Em 1987, a astrofísica elaborou a proposta de um Plano Nacional para o Desenvolvimento da Astronomia, que apresentou nas Jornadas Nacionais de Investigação Científica e Tecnológica, em 1987. Mais tarde, em 2005, foi uma das 22 personalidades europeias seleccionadas para membros fundadores do Conselho Europeu de Investigação (ERC, na sigla em inglês), organismo que financia a ciência na Europa. Em 2015, foi eleita secretária-geral da União Astronómica Internacional, a organização astronómica de maior dimensão a nível mundial, que conta com mais de 13.000 membros de cerca 100 países.

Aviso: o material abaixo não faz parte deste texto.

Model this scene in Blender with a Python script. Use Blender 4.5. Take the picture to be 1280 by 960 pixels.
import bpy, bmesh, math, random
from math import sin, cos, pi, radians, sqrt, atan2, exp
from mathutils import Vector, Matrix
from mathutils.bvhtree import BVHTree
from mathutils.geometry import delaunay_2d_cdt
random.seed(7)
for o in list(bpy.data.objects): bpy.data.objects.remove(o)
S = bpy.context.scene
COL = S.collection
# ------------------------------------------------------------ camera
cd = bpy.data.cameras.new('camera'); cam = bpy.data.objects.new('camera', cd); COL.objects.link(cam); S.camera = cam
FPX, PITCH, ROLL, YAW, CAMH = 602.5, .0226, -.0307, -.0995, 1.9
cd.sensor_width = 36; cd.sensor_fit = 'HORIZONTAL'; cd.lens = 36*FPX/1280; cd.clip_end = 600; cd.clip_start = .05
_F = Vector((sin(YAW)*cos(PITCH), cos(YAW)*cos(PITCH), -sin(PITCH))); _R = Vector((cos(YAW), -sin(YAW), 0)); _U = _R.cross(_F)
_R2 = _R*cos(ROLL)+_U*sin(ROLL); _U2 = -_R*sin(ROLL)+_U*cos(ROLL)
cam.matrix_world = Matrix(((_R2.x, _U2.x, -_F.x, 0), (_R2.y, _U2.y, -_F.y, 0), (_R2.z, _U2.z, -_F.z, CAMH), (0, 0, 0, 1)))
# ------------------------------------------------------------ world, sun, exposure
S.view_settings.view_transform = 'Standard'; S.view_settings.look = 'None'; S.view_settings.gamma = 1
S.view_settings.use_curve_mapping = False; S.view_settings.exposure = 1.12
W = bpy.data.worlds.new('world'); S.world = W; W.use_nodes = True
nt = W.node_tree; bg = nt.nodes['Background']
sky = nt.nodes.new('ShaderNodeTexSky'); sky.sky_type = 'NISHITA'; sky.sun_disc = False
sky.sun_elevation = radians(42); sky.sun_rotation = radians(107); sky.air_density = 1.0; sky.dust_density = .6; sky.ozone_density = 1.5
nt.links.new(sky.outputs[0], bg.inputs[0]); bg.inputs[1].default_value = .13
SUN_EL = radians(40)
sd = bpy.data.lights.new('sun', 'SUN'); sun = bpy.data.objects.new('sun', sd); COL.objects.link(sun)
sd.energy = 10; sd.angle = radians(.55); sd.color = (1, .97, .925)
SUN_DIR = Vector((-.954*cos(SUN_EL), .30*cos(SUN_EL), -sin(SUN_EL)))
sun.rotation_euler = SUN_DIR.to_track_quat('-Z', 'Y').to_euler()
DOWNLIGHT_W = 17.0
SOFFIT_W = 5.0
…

Para Teresa Lago que fundou o Centro de Astrofísica da Universidade do Porto, bem como o primeiro curso de astronomia do país, em 1983, o primeiro centro de astrofísica, em 1983, o Planetário do Porto, em 1998, e preparou a proposta de associação de Portugal ao Observatório Europeu do Sul (ESO), a que o país veio a aderir em 2000 –, a astronomia é “como um puzzle”​ e “tem algo de místico”.

Aos 77 anos, reformada, continua uma figura que sempre marcou pela intervenção política na área da ciência – chegou a ser deputada independente nas listas do PS – e também pelo número de prémios que soma, graças ao seu contributo para a astrofísica em Portugal.